◆ Written problem: The listing below contains a span that opens with the line containing "obj('seat', B(x0 + .02, x1 - .01, y0" and closes with the line containing "0, .279), NAVYF, t)". Return that span exactly.
%%
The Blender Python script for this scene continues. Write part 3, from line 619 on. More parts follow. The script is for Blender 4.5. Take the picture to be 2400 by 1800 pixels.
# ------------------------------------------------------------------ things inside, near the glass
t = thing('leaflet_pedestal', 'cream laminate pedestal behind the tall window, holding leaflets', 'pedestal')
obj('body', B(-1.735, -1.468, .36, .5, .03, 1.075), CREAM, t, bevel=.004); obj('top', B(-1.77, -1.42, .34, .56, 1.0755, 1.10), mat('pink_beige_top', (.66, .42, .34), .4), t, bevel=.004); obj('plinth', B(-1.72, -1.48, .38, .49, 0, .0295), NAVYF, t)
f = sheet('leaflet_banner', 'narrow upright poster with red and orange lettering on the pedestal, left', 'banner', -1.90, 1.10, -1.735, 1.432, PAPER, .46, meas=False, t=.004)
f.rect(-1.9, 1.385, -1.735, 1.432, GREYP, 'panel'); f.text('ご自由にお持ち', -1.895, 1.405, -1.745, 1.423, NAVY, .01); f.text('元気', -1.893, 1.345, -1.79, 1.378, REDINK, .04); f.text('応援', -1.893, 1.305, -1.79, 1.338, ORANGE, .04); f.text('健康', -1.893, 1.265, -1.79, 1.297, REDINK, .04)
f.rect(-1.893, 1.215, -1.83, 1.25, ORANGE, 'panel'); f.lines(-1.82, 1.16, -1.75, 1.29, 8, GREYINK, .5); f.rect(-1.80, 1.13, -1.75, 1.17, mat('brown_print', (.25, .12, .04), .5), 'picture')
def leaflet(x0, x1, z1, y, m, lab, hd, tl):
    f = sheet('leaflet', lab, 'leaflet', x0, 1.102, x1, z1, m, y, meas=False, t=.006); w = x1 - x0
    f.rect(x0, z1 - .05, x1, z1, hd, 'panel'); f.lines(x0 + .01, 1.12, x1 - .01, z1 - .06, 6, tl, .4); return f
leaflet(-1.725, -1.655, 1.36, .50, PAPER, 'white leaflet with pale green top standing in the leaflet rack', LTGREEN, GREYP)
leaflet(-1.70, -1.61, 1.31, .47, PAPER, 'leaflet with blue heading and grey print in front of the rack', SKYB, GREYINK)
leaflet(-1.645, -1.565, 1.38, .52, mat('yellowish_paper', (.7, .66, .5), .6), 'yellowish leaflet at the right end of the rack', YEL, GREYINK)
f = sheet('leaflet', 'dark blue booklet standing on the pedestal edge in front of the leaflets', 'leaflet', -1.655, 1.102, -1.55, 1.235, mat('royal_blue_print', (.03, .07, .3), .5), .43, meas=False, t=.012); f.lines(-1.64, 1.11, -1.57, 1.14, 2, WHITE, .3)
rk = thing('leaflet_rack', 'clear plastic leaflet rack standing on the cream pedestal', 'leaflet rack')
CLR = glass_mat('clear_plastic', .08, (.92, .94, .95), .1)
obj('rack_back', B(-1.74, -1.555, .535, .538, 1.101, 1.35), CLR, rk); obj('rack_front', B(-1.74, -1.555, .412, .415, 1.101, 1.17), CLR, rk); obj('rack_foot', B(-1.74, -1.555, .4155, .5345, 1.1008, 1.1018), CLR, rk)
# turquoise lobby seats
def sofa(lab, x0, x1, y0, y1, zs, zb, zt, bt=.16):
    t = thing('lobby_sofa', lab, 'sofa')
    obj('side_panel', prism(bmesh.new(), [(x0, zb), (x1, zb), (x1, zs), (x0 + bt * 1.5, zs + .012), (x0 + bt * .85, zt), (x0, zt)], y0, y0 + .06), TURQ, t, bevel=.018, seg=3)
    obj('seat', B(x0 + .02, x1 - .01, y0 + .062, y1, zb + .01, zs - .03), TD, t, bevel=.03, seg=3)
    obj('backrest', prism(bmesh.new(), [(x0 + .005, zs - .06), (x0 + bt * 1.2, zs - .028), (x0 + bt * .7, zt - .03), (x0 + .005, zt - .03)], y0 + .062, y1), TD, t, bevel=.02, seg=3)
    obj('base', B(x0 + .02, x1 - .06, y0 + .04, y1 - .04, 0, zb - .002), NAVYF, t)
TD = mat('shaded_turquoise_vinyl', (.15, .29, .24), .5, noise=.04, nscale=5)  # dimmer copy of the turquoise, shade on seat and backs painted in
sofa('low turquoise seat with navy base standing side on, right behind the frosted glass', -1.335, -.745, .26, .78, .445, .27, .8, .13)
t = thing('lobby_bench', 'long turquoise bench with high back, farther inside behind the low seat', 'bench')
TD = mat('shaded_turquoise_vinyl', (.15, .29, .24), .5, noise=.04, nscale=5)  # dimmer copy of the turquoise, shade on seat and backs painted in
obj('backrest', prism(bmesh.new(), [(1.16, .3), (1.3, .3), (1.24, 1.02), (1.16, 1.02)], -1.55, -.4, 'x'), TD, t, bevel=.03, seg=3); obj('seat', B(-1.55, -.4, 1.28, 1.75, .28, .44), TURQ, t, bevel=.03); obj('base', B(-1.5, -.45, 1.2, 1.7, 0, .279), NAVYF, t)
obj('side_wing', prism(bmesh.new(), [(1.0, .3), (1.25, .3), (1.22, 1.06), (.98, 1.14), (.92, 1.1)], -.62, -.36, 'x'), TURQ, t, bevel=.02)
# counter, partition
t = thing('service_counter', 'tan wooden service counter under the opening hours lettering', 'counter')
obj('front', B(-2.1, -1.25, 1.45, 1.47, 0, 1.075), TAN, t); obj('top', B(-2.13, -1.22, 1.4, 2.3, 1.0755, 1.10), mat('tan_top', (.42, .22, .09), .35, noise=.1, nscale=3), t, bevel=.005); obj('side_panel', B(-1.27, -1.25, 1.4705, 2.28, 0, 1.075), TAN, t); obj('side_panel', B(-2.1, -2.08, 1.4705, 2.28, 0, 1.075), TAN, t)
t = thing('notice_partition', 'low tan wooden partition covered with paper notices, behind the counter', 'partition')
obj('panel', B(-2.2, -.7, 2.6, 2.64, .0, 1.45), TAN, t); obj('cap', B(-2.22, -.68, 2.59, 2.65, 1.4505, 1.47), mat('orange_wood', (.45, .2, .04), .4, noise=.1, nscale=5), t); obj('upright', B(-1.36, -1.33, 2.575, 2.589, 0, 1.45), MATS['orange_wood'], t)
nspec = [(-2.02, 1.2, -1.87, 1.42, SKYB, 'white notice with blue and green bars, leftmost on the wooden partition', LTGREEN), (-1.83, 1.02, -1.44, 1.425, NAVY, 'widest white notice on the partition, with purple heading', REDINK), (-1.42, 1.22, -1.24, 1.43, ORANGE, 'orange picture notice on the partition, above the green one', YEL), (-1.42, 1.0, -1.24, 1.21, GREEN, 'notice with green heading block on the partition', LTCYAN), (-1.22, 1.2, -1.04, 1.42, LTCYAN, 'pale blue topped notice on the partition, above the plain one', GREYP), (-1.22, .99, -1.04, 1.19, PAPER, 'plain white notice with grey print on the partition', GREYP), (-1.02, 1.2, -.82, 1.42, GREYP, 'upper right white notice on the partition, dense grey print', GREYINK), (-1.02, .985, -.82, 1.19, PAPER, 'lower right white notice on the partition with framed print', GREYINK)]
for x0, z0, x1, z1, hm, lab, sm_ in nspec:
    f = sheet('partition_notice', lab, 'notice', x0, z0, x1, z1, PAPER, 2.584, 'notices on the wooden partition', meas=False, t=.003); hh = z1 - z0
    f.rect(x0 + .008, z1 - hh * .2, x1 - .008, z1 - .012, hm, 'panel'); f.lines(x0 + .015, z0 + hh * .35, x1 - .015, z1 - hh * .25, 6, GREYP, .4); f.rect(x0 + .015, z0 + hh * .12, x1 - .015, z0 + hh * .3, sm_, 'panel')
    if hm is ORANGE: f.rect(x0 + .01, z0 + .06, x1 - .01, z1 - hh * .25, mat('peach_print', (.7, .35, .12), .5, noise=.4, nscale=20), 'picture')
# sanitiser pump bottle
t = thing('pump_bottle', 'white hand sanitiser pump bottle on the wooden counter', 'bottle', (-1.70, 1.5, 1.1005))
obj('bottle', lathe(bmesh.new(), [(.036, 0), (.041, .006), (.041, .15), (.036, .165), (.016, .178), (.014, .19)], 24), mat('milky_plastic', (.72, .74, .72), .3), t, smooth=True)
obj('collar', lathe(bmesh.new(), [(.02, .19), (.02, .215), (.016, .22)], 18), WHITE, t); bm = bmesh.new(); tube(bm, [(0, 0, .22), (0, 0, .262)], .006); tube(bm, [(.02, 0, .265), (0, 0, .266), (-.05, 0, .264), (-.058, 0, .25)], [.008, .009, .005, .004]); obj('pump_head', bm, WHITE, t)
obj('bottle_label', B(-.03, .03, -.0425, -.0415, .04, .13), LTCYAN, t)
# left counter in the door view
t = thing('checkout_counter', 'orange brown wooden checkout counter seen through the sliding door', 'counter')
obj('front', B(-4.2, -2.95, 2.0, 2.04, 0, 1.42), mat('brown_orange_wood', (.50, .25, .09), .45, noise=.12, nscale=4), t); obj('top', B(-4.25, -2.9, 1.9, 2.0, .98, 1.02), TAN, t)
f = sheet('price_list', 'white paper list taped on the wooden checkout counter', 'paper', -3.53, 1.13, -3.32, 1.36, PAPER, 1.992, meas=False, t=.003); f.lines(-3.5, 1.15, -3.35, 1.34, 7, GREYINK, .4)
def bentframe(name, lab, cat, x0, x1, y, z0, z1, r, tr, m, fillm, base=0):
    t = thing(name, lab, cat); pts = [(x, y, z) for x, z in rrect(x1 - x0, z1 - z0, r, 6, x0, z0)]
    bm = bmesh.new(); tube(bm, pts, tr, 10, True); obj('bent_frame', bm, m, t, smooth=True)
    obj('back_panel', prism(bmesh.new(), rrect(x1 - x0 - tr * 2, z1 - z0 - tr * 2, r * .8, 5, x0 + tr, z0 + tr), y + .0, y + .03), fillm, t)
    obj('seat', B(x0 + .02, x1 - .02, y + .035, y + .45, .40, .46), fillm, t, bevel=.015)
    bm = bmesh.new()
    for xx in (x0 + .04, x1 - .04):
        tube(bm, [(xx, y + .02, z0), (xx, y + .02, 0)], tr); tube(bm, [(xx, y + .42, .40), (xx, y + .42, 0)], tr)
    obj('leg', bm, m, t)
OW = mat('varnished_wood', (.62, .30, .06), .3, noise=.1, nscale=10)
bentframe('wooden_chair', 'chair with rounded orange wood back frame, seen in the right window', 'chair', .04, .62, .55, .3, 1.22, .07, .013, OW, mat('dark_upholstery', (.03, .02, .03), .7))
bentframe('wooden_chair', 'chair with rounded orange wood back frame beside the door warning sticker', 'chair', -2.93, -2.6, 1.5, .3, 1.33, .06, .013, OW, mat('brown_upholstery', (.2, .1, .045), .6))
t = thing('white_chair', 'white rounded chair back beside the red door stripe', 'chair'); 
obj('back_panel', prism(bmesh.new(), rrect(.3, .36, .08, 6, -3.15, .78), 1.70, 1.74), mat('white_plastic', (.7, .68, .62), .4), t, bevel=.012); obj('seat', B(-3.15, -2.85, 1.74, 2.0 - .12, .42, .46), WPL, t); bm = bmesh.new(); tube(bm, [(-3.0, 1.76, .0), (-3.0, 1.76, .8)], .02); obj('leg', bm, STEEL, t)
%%
◆ Answer for this exercise:
    obj('seat', B(x0 + .02, x1 - .01, y0 + .062, y1, zb + .01, zs - .03), TD, t, bevel=.03, seg=3)
    obj('backrest', prism(bmesh.new(), [(x0 + .005, zs - .06), (x0 + bt * 1.2, zs - .028), (x0 + bt * .7, zt - .03), (x0 + .005, zt - .03)], y0 + .062, y1), TD, t, bevel=.02, seg=3)
    obj('base', B(x0 + .02, x1 - .06, y0 + .04, y1 - .04, 0, zb - .002), NAVYF, t)
TD = mat('shaded_turquoise_vinyl', (.15, .29, .24), .5, noise=.04, nscale=5)  # dimmer copy of the turquoise, shade on seat and backs painted in
sofa('low turquoise seat with navy base standing side on, right behind the frosted glass', -1.335, -.745, .26, .78, .445, .27, .8, .13)
t = thing('lobby_bench', 'long turquoise bench with high back, farther inside behind the low seat', 'bench')
TD = mat('shaded_turquoise_vinyl', (.15, .29, .24), .5, noise=.04, nscale=5)  # dimmer copy of the turquoise, shade on seat and backs painted in
obj('backrest', prism(bmesh.new(), [(1.16, .3), (1.3, .3), (1.24, 1.02), (1.16, 1.02)], -1.55, -.4, 'x'), TD, t, bevel=.03, seg=3); obj('seat', B(-1.55, -.4, 1.28, 1.75, .28, .44), TURQ, t, bevel=.03); obj('base', B(-1.5, -.45, 1.2, 1.7, 0, .279), NAVYF, t)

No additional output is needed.